## Data lines
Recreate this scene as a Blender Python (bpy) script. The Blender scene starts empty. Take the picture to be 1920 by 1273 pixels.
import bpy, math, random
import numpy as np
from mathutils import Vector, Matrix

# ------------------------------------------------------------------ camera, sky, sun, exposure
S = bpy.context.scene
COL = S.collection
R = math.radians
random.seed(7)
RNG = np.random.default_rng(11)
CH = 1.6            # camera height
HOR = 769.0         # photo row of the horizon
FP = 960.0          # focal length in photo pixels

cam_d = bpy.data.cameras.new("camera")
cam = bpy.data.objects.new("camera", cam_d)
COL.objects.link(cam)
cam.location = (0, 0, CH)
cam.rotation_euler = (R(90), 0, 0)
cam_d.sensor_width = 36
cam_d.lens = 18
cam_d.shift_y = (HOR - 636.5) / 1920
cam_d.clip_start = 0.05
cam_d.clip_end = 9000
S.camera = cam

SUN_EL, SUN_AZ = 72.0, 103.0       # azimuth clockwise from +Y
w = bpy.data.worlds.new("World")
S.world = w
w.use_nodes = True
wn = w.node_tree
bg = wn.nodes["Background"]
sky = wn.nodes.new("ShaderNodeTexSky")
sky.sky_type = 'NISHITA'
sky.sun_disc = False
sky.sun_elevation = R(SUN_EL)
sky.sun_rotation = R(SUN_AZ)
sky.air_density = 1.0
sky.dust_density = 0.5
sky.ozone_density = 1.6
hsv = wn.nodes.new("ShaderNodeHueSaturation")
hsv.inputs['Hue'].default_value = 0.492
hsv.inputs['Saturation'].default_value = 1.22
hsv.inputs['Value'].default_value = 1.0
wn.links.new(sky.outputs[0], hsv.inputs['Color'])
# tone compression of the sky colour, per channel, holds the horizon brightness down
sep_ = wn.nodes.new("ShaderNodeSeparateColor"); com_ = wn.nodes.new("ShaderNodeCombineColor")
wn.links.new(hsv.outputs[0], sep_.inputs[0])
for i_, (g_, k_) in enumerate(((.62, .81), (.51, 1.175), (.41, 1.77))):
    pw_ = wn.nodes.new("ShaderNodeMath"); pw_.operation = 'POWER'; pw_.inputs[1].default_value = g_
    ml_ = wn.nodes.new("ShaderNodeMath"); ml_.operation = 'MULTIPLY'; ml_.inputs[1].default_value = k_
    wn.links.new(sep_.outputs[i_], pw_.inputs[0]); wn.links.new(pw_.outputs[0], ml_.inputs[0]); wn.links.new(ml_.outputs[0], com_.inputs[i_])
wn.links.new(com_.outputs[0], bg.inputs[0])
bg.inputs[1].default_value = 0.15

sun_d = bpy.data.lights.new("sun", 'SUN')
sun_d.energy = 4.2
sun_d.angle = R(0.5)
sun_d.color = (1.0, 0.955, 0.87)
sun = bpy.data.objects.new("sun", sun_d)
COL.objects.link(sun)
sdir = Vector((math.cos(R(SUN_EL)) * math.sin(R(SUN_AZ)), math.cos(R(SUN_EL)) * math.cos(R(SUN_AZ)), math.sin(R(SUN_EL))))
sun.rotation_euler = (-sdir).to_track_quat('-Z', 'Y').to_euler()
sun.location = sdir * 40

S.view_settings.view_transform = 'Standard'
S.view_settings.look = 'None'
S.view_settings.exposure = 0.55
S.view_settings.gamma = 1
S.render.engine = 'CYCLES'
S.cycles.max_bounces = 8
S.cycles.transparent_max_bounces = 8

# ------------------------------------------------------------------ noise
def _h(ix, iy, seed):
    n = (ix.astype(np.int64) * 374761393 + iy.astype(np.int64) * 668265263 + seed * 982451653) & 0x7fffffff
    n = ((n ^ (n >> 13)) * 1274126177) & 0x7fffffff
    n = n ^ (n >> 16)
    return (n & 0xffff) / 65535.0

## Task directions
Copy each line of the data exactly, leaving nothing out.

## Final answer
Recreate this scene as a Blender Python (bpy) script. The Blender scene starts empty. Take the picture to be 1920 by 1273 pixels.
import bpy, math, random
import numpy as np
from mathutils import Vector, Matrix

# ------------------------------------------------------------------ camera, sky, sun, exposure
S = bpy.context.scene
COL = S.collection
R = math.radians
random.seed(7)
RNG = np.random.default_rng(11)
CH = 1.6            # camera height
HOR = 769.0         # photo row of the horizon
FP = 960.0          # focal length in photo pixels

cam_d = bpy.data.cameras.new("camera")
cam = bpy.data.objects.new("camera", cam_d)
COL.objects.link(cam)
cam.location = (0, 0, CH)
cam.rotation_euler = (R(90), 0, 0)
cam_d.sensor_width = 36
cam_d.lens = 18
cam_d.shift_y = (HOR - 636.5) / 1920
cam_d.clip_start = 0.05
cam_d.clip_end = 9000
S.camera = cam

SUN_EL, SUN_AZ = 72.0, 103.0       # azimuth clockwise from +Y
w = bpy.data.worlds.new("World")
S.world = w
w.use_nodes = True
wn = w.node_tree
bg = wn.nodes["Background"]
sky = wn.nodes.new("ShaderNodeTexSky")
sky.sky_type = 'NISHITA'
sky.sun_disc = False
sky.sun_elevation = R(SUN_EL)
sky.sun_rotation = R(SUN_AZ)
sky.air_density = 1.0
sky.dust_density = 0.5
sky.ozone_density = 1.6
hsv = wn.nodes.new("ShaderNodeHueSaturation")
hsv.inputs['Hue'].default_value = 0.492
hsv.inputs['Saturation'].default_value = 1.22
hsv.inputs['Value'].default_value = 1.0
wn.links.new(sky.outputs[0], hsv.inputs['Color'])
# tone compression of the sky colour, per channel, holds the horizon brightness down
sep_ = wn.nodes.new("ShaderNodeSeparateColor"); com_ = wn.nodes.new("ShaderNodeCombineColor")
wn.links.new(hsv.outputs[0], sep_.inputs[0])
for i_, (g_, k_) in enumerate(((.62, .81), (.51, 1.175), (.41, 1.77))):
    pw_ = wn.nodes.new("ShaderNodeMath"); pw_.operation = 'POWER'; pw_.inputs[1].default_value = g_
    ml_ = wn.nodes.new("ShaderNodeMath"); ml_.operation = 'MULTIPLY'; ml_.inputs[1].default_value = k_
    wn.links.new(sep_.outputs[i_], pw_.inputs[0]); wn.links.new(pw_.outputs[0], ml_.inputs[0]); wn.links.new(ml_.outputs[0], com_.inputs[i_])
wn.links.new(com_.outputs[0], bg.inputs[0])
bg.inputs[1].default_value = 0.15

sun_d = bpy.data.lights.new("sun", 'SUN')
sun_d.energy = 4.2
sun_d.angle = R(0.5)
sun_d.color = (1.0, 0.955, 0.87)
sun = bpy.data.objects.new("sun", sun_d)
COL.objects.link(sun)
sdir = Vector((math.cos(R(SUN_EL)) * math.sin(R(SUN_AZ)), math.cos(R(SUN_EL)) * math.cos(R(SUN_AZ)), math.sin(R(SUN_EL))))
sun.rotation_euler = (-sdir).to_track_quat('-Z', 'Y').to_euler()
sun.location = sdir * 40

S.view_settings.view_transform = 'Standard'
S.view_settings.look = 'None'
S.view_settings.exposure = 0.55
S.view_settings.gamma = 1
S.render.engine = 'CYCLES'
S.cycles.max_bounces = 8
S.cycles.transparent_max_bounces = 8

# ------------------------------------------------------------------ noise
def _h(ix, iy, seed):
    n = (ix.astype(np.int64) * 374761393 + iy.astype(np.int64) * 668265263 + seed * 982451653) & 0x7fffffff
    n = ((n ^ (n >> 13)) * 1274126177) & 0x7fffffff
    n = n ^ (n >> 16)
    return (n & 0xffff) / 65535.0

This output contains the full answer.